Who knows, maybe this trend will accelerate now that the tap of zero interest money which enabled companie to out-bid each other for SV labor has dried out and many start-up and scale-ups need to actually be profitable for a change, they might look towards skilled remote workers abroad to fill their ranks till the next bull run.

Interesting times ahead indeed.




I 100% think this is the long term play. Once we figure out how to really have "remote only" companies, the "remote" part won't be "remote in the USA" but "remote in some cheap part of the world". We tried this with outsourcing but it failed because we didn't have the "remote" part down... now we do...


As someone that has dealt with local (Australia) and remote (Slovakia, Mumbai, Phillipines, Thailand) outsourcing, the problem is not the individual workers, or even language, time zones etc.

The problem is more about the company/organization that is doing the outsourcing than the outsourced work itself. You have to have a clear definition of what you are trying to outsource. Is it "just coding"? Is it "some design, but not analysis"? Is it "do everything below a certain level of management" (the worst)?

If you don't know what you want other than "cheap" then you won't get either of the other two qualities of "good" or "quick".

Developers aren't fungible, neither are designers, or analysts or architects. About the only people that are fungible and easily replaceable are project managers (sorry, buzzword compliant "product owners" and "SAFe scaled Agile practitioners").


Yes. Agree. The only thing preventing this going all the way is the friction in timezones and difficulty in co-ordination (i.e. still requires someone local to the remote people to manage their work).

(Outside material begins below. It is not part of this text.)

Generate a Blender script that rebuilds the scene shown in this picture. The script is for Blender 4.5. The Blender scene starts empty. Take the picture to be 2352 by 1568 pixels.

Well for my line of work (app dev/cloud consulting) there is lot of face time, video conferencing with clients, travel to client sites, etc.

But also many of our contracts have data governance requirements where you have to be US based and other government contracts require you to be a US citizen.


Non-government, international start-ups won't have any of these restrictions.


I don’t think it’s a dog whistle at all (nor does it need to be).

Drawing from a worldwide pool of capable technologists is pretty obviously the end state and, unless global demand picks up by a factor of over 10x, that will inevitably depress tech salaries in the currently most highly compensated markets (while raising salaries on the other end of the distribution).